García es uno de los principales guías ‘grafiteros’. Junto a sus amigos creó en 2012 un recorrido de hasta tres horas por entre las callejuelas, que por unos 10 dólares muestra a los visitantes las «riquezas culturales del barrio».
«En un principio los tours eran solamente caminar por las escaleras y parar en los helados de mango; ya hoy en día hay que parar en un montón de lugares porque cada vez empieza a llegar más comercio, más turistas», cuenta.
El cicerone atestigua el poder transformador del turismo. «Antes nos tocaba ocultar que vivíamos en La 13, hoy en día ya es un orgullo decir que somos de acá».
Gabriel Couto, un mexicano de 47 años, se declara sorprendido. Cree que el ‘Grafitour’ podría ser un ejemplo para su país, azotado por el narcotráfico. «Es un impacto el poder ver toda una historia resumida en calles, en colores, en rostros de gente, en esta resiliencia que se ve ahora que surgió a partir de toda una historia de violencia y marginación», dice.
– Banquete «esperanza» –
Los Rivas y otros migraron hace cuatro décadas del Pacífico colombiano hacia La 13 ante la debacle de la minería.
En medio de fogones y ollas, Paola Rivas, de 37 años, recuerda cómo la barriada pasó de ser tierra de oportunidades al epicentro de la guerra. «En los noventa nos encontramos envueltos como en una guerra civil».
Incontables murieron o desaparecieron donde ahora brinda banquetes. En su gorro de cocina tiene estampada la palabra «Berraca», el nombre con el que bautizó hace un lustro a su restaurante en alusión a la «mujer fuerte, valiente». Allí sirve platos típicos de hasta seis dólares.
El argentino Matías Rogi almorzó sancocho de bagre, un pez de río: «Hasta que uno no llega acá (…) realmente no entiende la transformación que puede haber en la sociedad», dice.
– Bailar para ser libre –
Las rastas golpetean su rostro mientras serpentea sobre el pavimento. Alrededor suyo, decenas observan su exhibición.
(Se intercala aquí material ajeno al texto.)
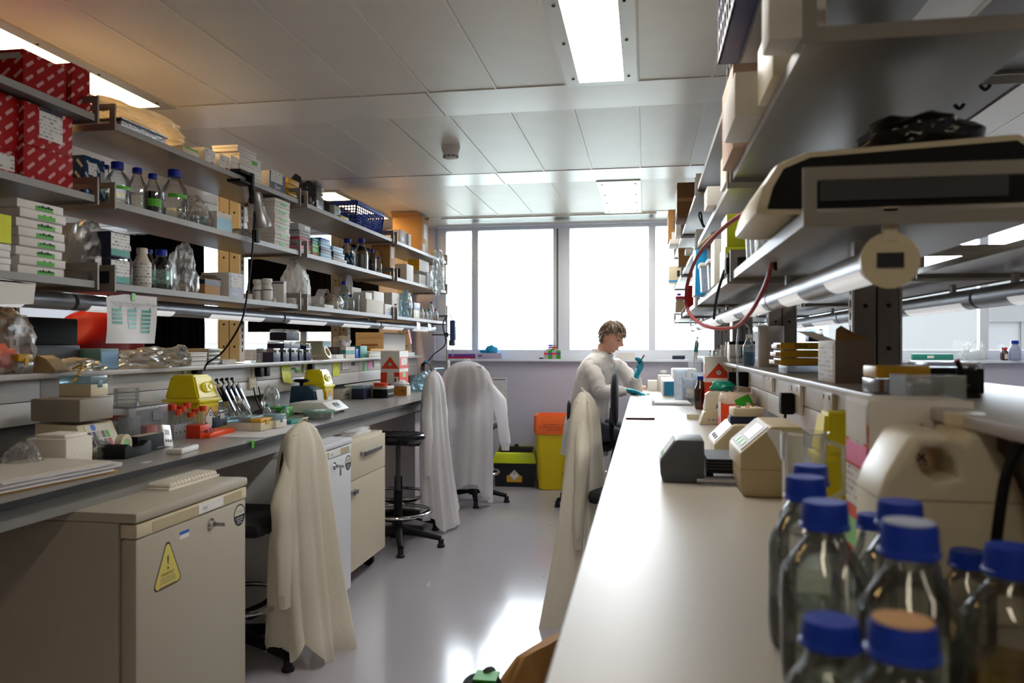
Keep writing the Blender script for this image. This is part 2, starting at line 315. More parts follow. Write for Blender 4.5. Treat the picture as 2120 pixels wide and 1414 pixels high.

Alexander Gamboa nació hace un cuarto de siglo en La 13, pero podría pasar desapercibido en los barrios neoyorquinos donde estalló el ‘break dance’ en los años 70.
Hace seis años este joven negro empezó a probarse en el baile insignia del hip hop. Y lo que comenzó como una forma de expresarse «libremente» se transformó en sustento.
En medio de un cabrioleo, a uno de sus amigos se le cayó la gorra. Un turista pensó que le pedían dinero y les tiró una moneda. Captaron, perplejos, que podían vivir de su pasión.
De cuna pobre, Alexander, como otros 50 jóvenes, ofrece sus estilos en los pisos de la comuna: ‘break dance’ y ‘popping’ (baile robótico).
Brinda dos shows por hora y gana unos cien dólares semanales, con los que sostiene a su familia y compra ropa y zapatos, que se deterioran rápido por el roce de su baile.
Por la violencia «el joven ya no quiere estar ‘parchando’ (compartiendo) en una esquina, sino haciendo arte», reflexiona. «Se quiere estar educando» para tener de qué hablar con el turista.